?? Professor Hay, which is not a forum for what debate? Do you
mean HES should not be a forum for a debate on whether Canadians
need care what people in the United States call economics, or
do you mean HES should not be a forum for a query on the use of
the term "coercion" in particular ways by economists?
Do you mean that we can't talk about a strain of economics
unless it's old? How old?
Do you mean that there is no special economic meaning to the
term "coercion"? I don't think so.
If no one wants to discuss this, that's fine. But it is hardly
off-topic.
As I mentioned several months ago, I see a tendency to resurrect
certain beliefs about morality, motivation, and politics that were
commonly held by classical economists, without admitting the origins
of the theories.
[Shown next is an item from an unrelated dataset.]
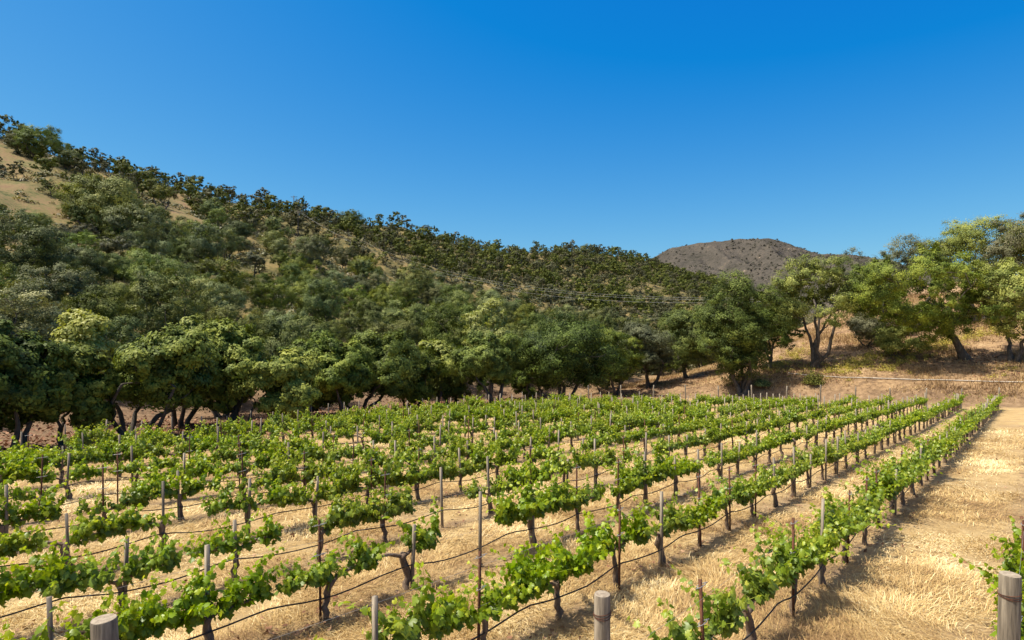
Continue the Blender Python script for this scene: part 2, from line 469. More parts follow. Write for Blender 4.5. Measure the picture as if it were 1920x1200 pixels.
def build_ground():
    front = np.arange(-66, 66.01, 0.28)
    ang = np.concatenate([np.linspace(-180, -66, 24, endpoint=False), front, np.linspace(66, 180, 24)[1:]])
    rad = np.concatenate([[0.4], np.geomspace(1.0, 6000, 440)])
    A, Rr = np.meshgrid(R(1) * ang, rad, indexing='xy')
    x, y = Rr * np.sin(A), Rr * np.cos(A)
    z = terrain(x, y)
    V = np.stack([x, y, z], -1).reshape(-1, 3)
    nr, na = x.shape
    i, j = np.meshgrid(np.arange(nr - 1), np.arange(na - 1), indexing='ij')
    q = np.stack([i * na + j, i * na + j + 1, (i + 1) * na + j + 1, (i + 1) * na + j], -1).reshape(-1, 4)[:, ::-1]
    u, v = UX * x + UY * y, -UY * x + UX * y
    wob = (fbm(u * 0.12, v * 0.12, 44, 3) - 0.5)
    ue = u + 0.12 * np.maximum(v, 0)
    m_hill = smooth(44, 56, v + wob * 8)
    m_dirt = smooth(31.5, 36, v + edge_shift(u) + wob * 3) * (1 - smooth(50, 60, v + wob * 10))
    m_dirt = np.maximum(m_dirt * (1 - 0.75 * smooth(62, 78, ue)), smooth(67.0, 69.5, ue + wob * 2) * (1 - smooth(71.5, 74.5, ue + wob * 3)) * (v < 40) * 0.8)
    m_slope = smooth(69.5, 73, ue) * (1 - smooth(44, 60, v))
    m_clear = np.zeros_like(u)
    wu, wv = u + wob * 5, v + (fbm(u * 0.1, v * 0.1, 71, 3) - 0.5) * 8
    for c in CLEARS:
        m_clear = np.maximum(m_clear, inside_poly(wu, wv, c).astype(float))
    attrs = {'m_hill': m_hill, 'm_dirt': m_dirt, 'm_slope': m_slope, 'm_clear': m_clear}
    uf = u[:-1, :-1].ravel(); vf = v[:-1, :-1].ravel(); uef = ue[:-1, :-1].ravel()
    region = np.where(vf > 47, 1, np.where(uef > 72.5, 2, np.where((uef > 68.2) & (vf < 38), 3, 0)))
    for k, nm in enumerate(('vineyard_ground', 'hillside', 'bank_slope', 'dirt_road')):
        f = q[region == k]
        used = np.unique(f)
        re = np.full(len(V), -1); re[used] = np.arange(len(used))
        me = make_mesh(nm, V[used], [re[f]], M_GROUND, None, True)
        for an, av in attrs.items():
            a = me.attributes.new(an, 'FLOAT', 'POINT')
            a.data.foreach_set('value', av.ravel()[used].astype(np.float32))
        tag(link(nm, me), kind='structure')
build_ground()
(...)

I also see a trend to take a word used in the
vernacular to mean one thing, give it a "special" meaning for economists,
and then bounce back and forth at will from the vernacular to the
special. And I see this with the way the term "coercion" is being
used.
I could be wrong. But at least I wanted to get a handle on the
range of definitions in the current econ literature or discourse, and
where particular usages and definitions are coming from - that is,
where is the chain of scholarly literature, that "everyone" -- or
everyone else -- has read, that sets up these definitions?
It would seem to me that change over time in this manner would
definitely be an appropriate topic. If it is not, the discussion will
come to a halt (as it was, until your most recent posting).